Prosecutor Jim Jacks asked Shorbagi several follow-up questions during redirect examination. Jacks explained that Shorbagi did not take any of the money he raised for the HLF; he sent all of it to the HLF. Jacks added that Shorbagi was responsible for paying back the money he and his partner stole. Shorbagi’s wife was the only one who needed papers to reenter the U.S.—not his five American-born children.

As for the deportees sent to Lebanon in 1992, they belonged to Hamas and Islamic Jihad, Jacks said. They were offered an opportunity to live in another country, but they chose to stay, he added. He then asked Shorbagi to explain the cause of the 1992 deportations. Israeli soldiers imprisoned Hamas founder Ahmad Yasin, so to retaliate, a couple of Palestinians kidnapped and killed an Israeli officer, Shorbagi said. That’s when the Israeli government rounded up the men and shipped them to Lebanon.

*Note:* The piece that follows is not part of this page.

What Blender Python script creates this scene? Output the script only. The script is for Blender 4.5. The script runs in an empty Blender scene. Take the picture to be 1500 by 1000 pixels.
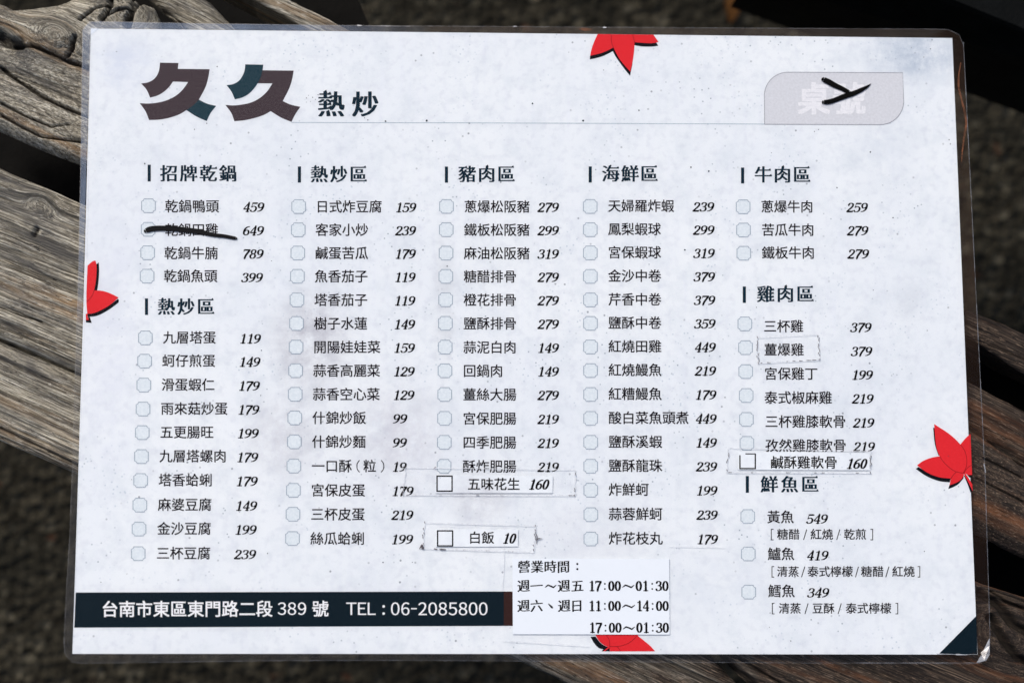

Jacks then addressed the Israeli demolishment of Palestinian homes. Some homes had tunnels underneath them, mainly to help smuggle weapons into Palestine, he said. Jacks also brought up Yahya Ayyash, nicknamed “the engineer” because he designed the suicide bomb. Most Palestinians praised him highly, and half a million people attended his funeral. I still believe he was a great man and a hero, Shorbagi said. Jacks added that after a few weeks of mourning, Hamas started a wave of suicide bombings.

The speakers at the MAYA and IAP (Islamic Association for Palestine) conventions encouraged martyrdom and jihad and used phrases such as this one: “Jewish people are the sons of pigs and monkeys.” Jacks concluded by asking Shorbagi why he’s afraid to return to Gaza. Shorbagi admit he would feel endangered because of his testimony in the HLF case.

Greg Westfall—who represents defendant Abdulrahman Odeh—cross-examined Shorbagi by asking a couple of questions.

How did Yahya Ayyash die? he asked.

A cell phone bomb planted by Israel. Shorbagi responded.

He left two young sons, didn’t he?

Yes, one son was 2-years-old and the other was a few weeks old.

It’s wouldn’t be a crime to send charity to his sons, would it?

Objection, prosecutor Jonas shouted, after which U.S. District Judge Jorge Solis sustained the objection.

During her re-cross examination of Shorbagi, Hollander’s focus was the 1992 deportation of 410 Palestinians. They were never charged with a crime, she said. They were collectively punished for the actions of the kidnappers. The deportees were lawyers and doctors and teachers, she said.

And that’s the end of Shorbagi’s testimony. Prosecutors will likely call back FBI agent Lara Burns as their next witness on Tuesday, Oct. 21, 2008.